Como componente adicional a la crisis boliviana sobrevinieron los eventos de este 4 de noviembre. El helicóptero donde viajaba el presidente Evo Morales sufrió una falla mecánica precipitándose hacia tierra a baja altura, sin que el mandatario u otro tripulante resultara lastimado. A través de un comunicado, la Fuerza Aérea Boliviana detalló que durante el despegue, el piloto se dio cuenta de una falla en la cola de la aeronave, por lo que aterrizó de inmediato. En ese sentido, el texto destacó que “la FAB de acuerdo con las normas procederá a activar la Junta Investigadora de Accidentes; mayores detalles referente al hecho se los dará de acuerdo con los avances de la investigación”.

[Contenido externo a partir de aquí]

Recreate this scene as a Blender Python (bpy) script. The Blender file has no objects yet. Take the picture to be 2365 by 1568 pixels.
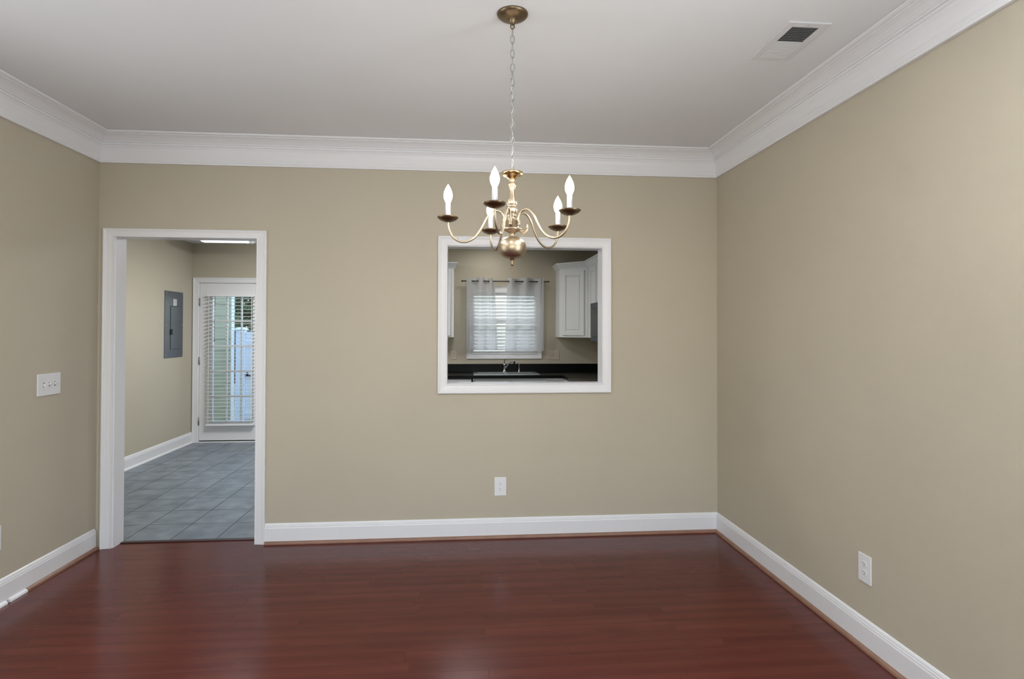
import bpy, bmesh, math, random
from mathutils import Vector, Matrix
random.seed(7)
S = bpy.context.scene
COL = S.collection
PI = math.pi
R = math.radians

# ------------------------------------------------------------------ camera
W_PX, H_PX = 2365, 1568
F_PX, SY_PX = 1345.28, -38.81
YAW, PITCH, ROLL = 0.0853, 0.0121, 0.0023
cam_d = bpy.data.cameras.new('camera')
cam_d.sensor_fit = 'HORIZONTAL'
cam_d.sensor_width = 36.0
cam_d.lens = 36.0 * F_PX / W_PX
cam_d.shift_y = SY_PX / W_PX
cam_d.clip_start = 0.05
cam = bpy.data.objects.new('camera', cam_d)
COL.objects.link(cam)
_d = Vector((math.sin(YAW)*math.cos(PITCH), math.cos(YAW)*math.cos(PITCH), math.sin(PITCH)))
_r = Vector((math.cos(YAW), -math.sin(YAW), 0))
_u = _r.cross(_d)
_r2 = _r*math.cos(ROLL) + _u*math.sin(ROLL)
_u2 = -_r*math.sin(ROLL) + _u*math.cos(ROLL)
M = Matrix((( _r2.x, _u2.x, -_d.x, -0.0077),
            ( _r2.y, _u2.y, -_d.y, -4.0882),
            ( _r2.z, _u2.z, -_d.z, 1.4518),
            (0, 0, 0, 1)))
cam.matrix_world = M
S.camera = cam

# ------------------------------------------------------------------ exposure
S.view_settings.view_transform = 'Standard'
S.view_settings.look = 'None'
S.view_settings.gamma = 1.0
S.view_settings.use_curve_mapping = False
S.view_settings.exposure = 0.10

# ------------------------------------------------------------------ world
SKY_STRENGTH = 0.60
world = bpy.data.worlds.new('world')
S.world = world
world.use_nodes = True
wn = world.node_tree
wn.nodes.clear()
sky = wn.nodes.new('ShaderNodeTexSky')
sky.sky_type = 'NISHITA'
sky.sun_disc = False
sky.sun_elevation = R(48)
sky.sun_rotation = R(200)
sky.air_density = 1.0
sky.dust_density = 1.5
bg = wn.nodes.new('ShaderNodeBackground')
bg.inputs['Strength'].default_value = SKY_STRENGTH
wo = wn.nodes.new('ShaderNodeOutputWorld')
wn.links.new(sky.outputs[0], bg.inputs[0])
wn.links.new(bg.outputs[0], wo.inputs[0])

# ------------------------------------------------------------------ lights
def area(name, loc, target, sx, sy, energy, col=(1, 1, 1), spread=180):
    l = bpy.data.lights.new(name, 'AREA')
    l.shape = 'RECTANGLE'; l.size = sx; l.size_y = sy
    l.energy = energy; l.color = col; l.spread = R(spread)
    o = bpy.data.objects.new(name, l)
    COL.objects.link(o)
    o.location = loc
    o.rotation_euler = (Vector(target)-Vector(loc)).to_track_quat('-Z', 'Y').to_euler()
    return o
# daylight coming in through the big windows in the wall behind the camera
area('daylight_rear_left', (-1.2, -6.40, 1.50), (-0.9, 0, 1.35), 1.7, 1.9, 1.5, (.84, .93, 1.0))
area('daylight_rear_right', (0.9, -6.40, 1.50), (0.9, 0, 1.35), 1.3, 1.9, 1, (.84, .93, 1.0))
# added fill lamps out of view, no windows here; they brighten the side walls
area('side_fill_left', (-2.37, -2.35, 1.45), (1.8, -2.1, 1.35), 1.5, 1.6, 20, (.88, .94, 1.0))
area('side_fill_right', (1.79, -3.15, 1.45), (-2.4, -2.2, 1.35), 1.4, 1.6, 47, (.88, .94, 1.0))
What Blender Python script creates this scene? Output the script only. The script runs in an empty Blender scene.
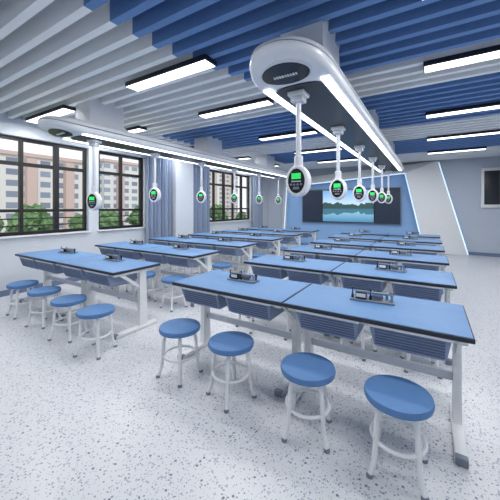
import bpy, bmesh, math, random
from mathutils import Vector, Matrix
random.seed(4)
scene = bpy.context.scene
COL = scene.collection
scene.view_settings.view_transform = 'Standard'
scene.view_settings.look = 'None'

# ---------------------------------------------------------------- materials
def srgb(r, g, b):
    def f(c):
        c /= 255.0
        return c/12.92 if c <= .04045 else ((c+.055)/1.055)**2.4
    return (f(r), f(g), f(b), 1)

def mat(name, col, rough=.5, metal=0, emit=0, emit_col=None, var=.0, bump=0, vscale=20):
    m = bpy.data.materials.new(name); m.use_nodes = True
    nt = m.node_tree; b = nt.nodes['Principled BSDF']
    b.inputs['Roughness'].default_value = rough
    b.inputs['Metallic'].default_value = metal
    b.inputs['Base Color'].default_value = col
    if emit:
        b.inputs['Emission Color'].default_value = emit_col or col
        b.inputs['Emission Strength'].default_value = emit
    if var or bump:
        tc = nt.nodes.new('ShaderNodeTexCoord')
        n = nt.nodes.new('ShaderNodeTexNoise'); n.inputs['Scale'].default_value = vscale
        n.inputs['Detail'].default_value = 3
        nt.links.new(tc.outputs['Object'], n.inputs['Vector'])
        if var:
            r = nt.nodes.new('ShaderNodeValToRGB')
            r.color_ramp.elements[0].position = .3; r.color_ramp.elements[1].position = .7
            r.color_ramp.elements[0].color = tuple(c*(1-var) for c in col[:3])+(1,)
            r.color_ramp.elements[1].color = tuple(min(1, c*(1+var)) for c in col[:3])+(1,)
            nt.links.new(n.outputs['Fac'], r.inputs['Fac'])
            nt.links.new(r.outputs['Color'], b.inputs['Base Color'])
        if bump:
            bp = nt.nodes.new('ShaderNodeBump'); bp.inputs['Strength'].default_value = bump
            nt.links.new(n.outputs['Fac'], bp.inputs['Height'])
            nt.links.new(bp.outputs['Normal'], b.inputs['Normal'])
    return m

M_top = mat('blue_laminate', srgb(94,136,184), .5, var=.03)
M_edge = mat('black_edge', srgb(30,36,50), .5, var=.05)
M_white = mat('white_powder_coat', srgb(230,232,234), .4, var=.02)
M_frame = mat('pale_steel', srgb(208,212,220), .4, metal=.1, var=.03)
M_seat = mat('blue_seat', srgb(84,126,178), .6, var=.04)
M_drawer = mat('slate_plastic', srgb(130,146,174), .5, var=.05)
M_rib = mat('slate_plastic_dark', srgb(86,100,130), .5, var=.05)
M_skirt = mat('skirting', srgb(108,124,154), .5, var=.05)
M_rail = mat('rail_white', srgb(222,225,230), .3, var=.02)
M_dark = mat('dark_panel', srgb(32,36,46), .35, var=.06)
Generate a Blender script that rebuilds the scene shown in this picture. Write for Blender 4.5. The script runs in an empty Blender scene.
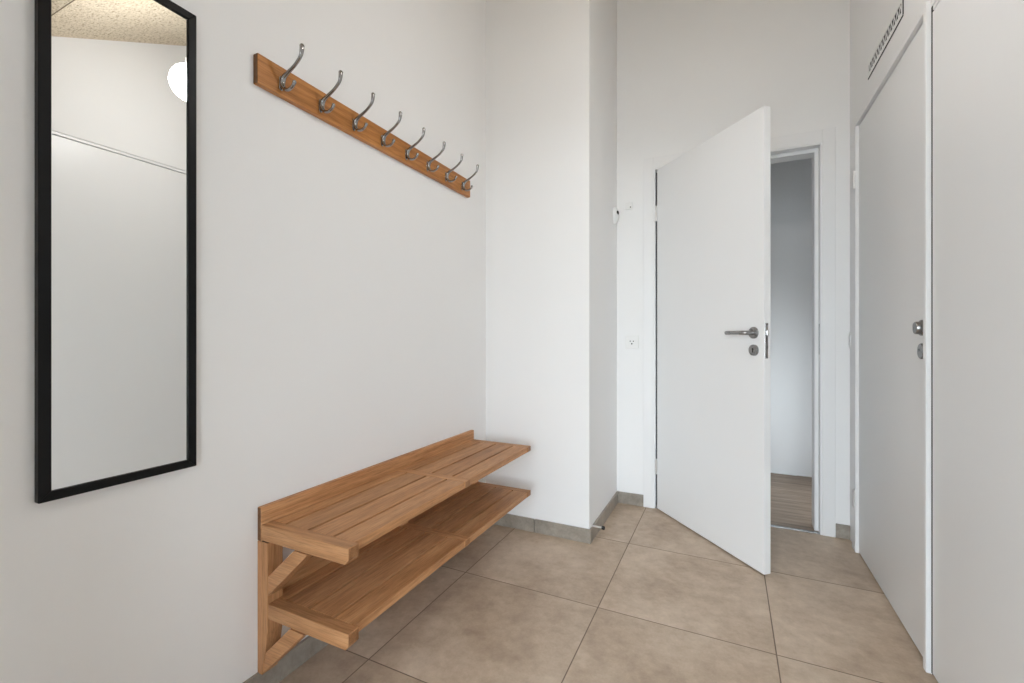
import bpy, bmesh, math, random
from mathutils import Vector, Matrix
random.seed(4)
S = bpy.context.scene
COL = S.collection

# ------------------------------------------------------------------ measures
XL, XR, YB = -1.239, 0.570, 2.862          # left wall, right wall, back wall
XP, YP = -0.637, 2.233                     # boxed-out corner: side and face
YF = -1.70                                 # wall with the entrance glazing, behind the camera
ZC, YC, SL = 2.492, 0.922, 0.503           # flat ceiling height, where it starts to rise, slope
HY0, HY1 = 2.992, 4.0                      # hallway beyond the door
PRX = 1.05                                   # right side of the unseen porch, widened for more daylight
PY0, PY1, PXa, PXb, PZ = -.22, -.08, -.72, .47, 1.92
def zc(y): return ZC + max(0.0, y - YC) * SL

# ------------------------------------------------------------------ colour / material helpers
def lin(c):
    o = []
    for v in c:
        v = v / 255.0
        o.append(v / 12.92 if v <= 0.04045 else ((v + 0.055) / 1.055) ** 2.4)
    return (o[0], o[1], o[2], 1.0)

def new_mat(name):
    m = bpy.data.materials.new(name); m.use_nodes = True
    nt = m.node_tree
    for n in list(nt.nodes): nt.nodes.remove(n)
    out = nt.nodes.new('ShaderNodeOutputMaterial')
    b = nt.nodes.new('ShaderNodeBsdfPrincipled')
    nt.links.new(b.outputs[0], out.inputs[0])
    return m, nt, b, out

def N(nt, t, **kw):
    n = nt.nodes.new(t)
    for k, v in kw.items(): setattr(n, k, v)
    return n

def coords(nt, scale=(1, 1, 1), loc=(0, 0, 0), rnd=False):
    tc = N(nt, 'ShaderNodeTexCoord')
    mp = N(nt, 'ShaderNodeMapping')
    mp.inputs['Scale'].default_value = scale
    mp.inputs['Location'].default_value = loc
    nt.links.new(tc.outputs['Object'], mp.inputs['Vector'])
    if rnd:
        oi = N(nt, 'ShaderNodeObjectInfo')
        mu = N(nt, 'ShaderNodeVectorMath', operation='SCALE')
        cx = N(nt, 'ShaderNodeCombineXYZ')
        for i in range(3): nt.links.new(oi.outputs['Random'], cx.inputs[i])
        nt.links.new(cx.outputs[0], mu.inputs[0]); mu.inputs['Scale'].default_value = 37.0
        ad = N(nt, 'ShaderNodeVectorMath', operation='ADD')
        nt.links.new(mp.outputs[0], ad.inputs[0]); nt.links.new(mu.outputs[0], ad.inputs[1])
        return ad.outputs[0]
    return mp.outputs[0]

def math_n(nt, op, a, b=None, c=None):
    n = N(nt, 'ShaderNodeMath', operation=op)
    for i, v in enumerate((a, b, c)):
        if v is None: continue
        if isinstance(v, (int, float)): n.inputs[i].default_value = v
        else: nt.links.new(v, n.inputs[i])
    return n.outputs[0]

def noise(nt, vec, scale, detail=4, rough=0.5):
    n = N(nt, 'ShaderNodeTexNoise')
    n.inputs['Scale'].default_value = scale; n.inputs['Detail'].default_value = detail
    n.inputs['Roughness'].default_value = rough
    nt.links.new(vec, n.inputs['Vector'])
    return n.outputs['Fac']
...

Casi en simultáneo a estos eventos, la Fuerza Armada de Bolivia se había pronunciado institucionalmente reafirmando su rol de velar por el “mantenimiento de la democracia” y apegándose a la Constitución, llamando a la “racionalidad” y al “diálogo”.

Una respuesta directa a los llamados de sedición cada vez más acentuados y en la víspera de los resultados de la auditoría electoral en curso.